You may need more than four circles, but the Dependency Rule always applies.

Use the Dependency Inversion Principle so that the source code dependencies oppose the flow of control. When crossing boundaries, use the data in the form most convenient for the inner circle.

Presenters and Humble Objects

Humble Object pattern: “originally identified as a way to help unit testers to separate behaviors that are hard to test from hehaviors that are easy to test.” View: humble object that is hard to test Presenter: testable object; formats data for the View, places it in a data structure called View Model

The View merely loads data form the View Model onto the screen, making it humble. Another example of a Humble Object is an ORM, which should only exist in the database layer. The Humble Object is useful at architecture boundaries. They increase the testability of the system.

Layers and Boundaries

Fully implemented boundaries are expensive. When they are ignored, they are very expensive to add in later. You must watch the system as it evolves, adding boundaries when required.

The Main Component

That Main component is the “ultimate detail.” It is the “dirtiest of all the dirty components.”

Services: Great and Small

Using services is not necessarily an architecture. The services could still be strongly coupled by the data they share.

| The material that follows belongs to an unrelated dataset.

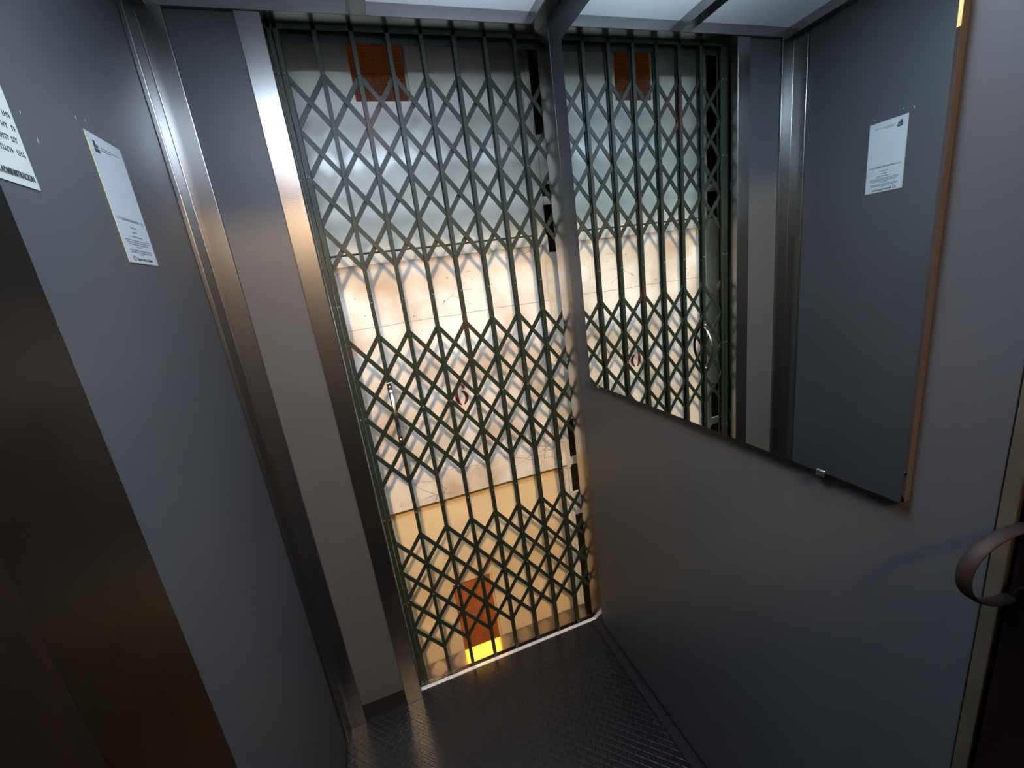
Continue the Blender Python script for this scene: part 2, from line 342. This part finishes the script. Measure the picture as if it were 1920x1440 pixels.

Large enterprise systems can still be monoliths. Services cannot always be independently developed, deployed, and operated.

The Test Boundary

Tests are part of the system. They participate in the architecture. Tests are the outermost circle in the architecture, and they are independently deployable.

Fragile tests can make the system rigid. To solve for this, design for testability. Business rules should be able to be tested without the GUI. Create a testing API that has superpowers that allow tests to bypass normal restrictions.

Clean Embedded Architecture

Firmware isn’t firm because of where it is stored, but because of how hard it is to change as the hardware changes.

App-titude test: “Programmers who just concern themselves with getting their app to work are doing their products and employers a disservice. There is much more to programming than just getting an app to work.”

Make the embedded software testable outside of the target hardware. Use a hardware abstraction layer. It should be designed to fit the software’s needs. Similarly, use an operating system abstraction layer.

Details

The Database Is a Detail

The database is not the data model. Inner circles should have no knowledge of the database schema. Only the outer most circles should have knowledge of the database.

The Web Is a Detail

The GUI is a detail, and the WEB is an IO device.

Frameworks Are Details

You must do everything the framework wants, and the framework authors owe you nothing. Frameworks tend to not follow a clean architecture. They violate the Dependency Rule. They want you to inerhit their code into your Entities, which are in the innermost circle. “The wedding ring is on your finger; and it’s going to stay there.”

Don’t marry the framework!

Treat the framework as a detail. Keep it in inthe outermost circles. For example, if using Spring, don’t sprinkle @autowired throughout your business objects.

---

Overall, Clean Architecture was a good read, but not an essential one. The book takes the ideas from the original blog post and expands on them, strengthening the case for using them. But the blog post alone is powerful enough that you can design an entire system around its concepts, like I did!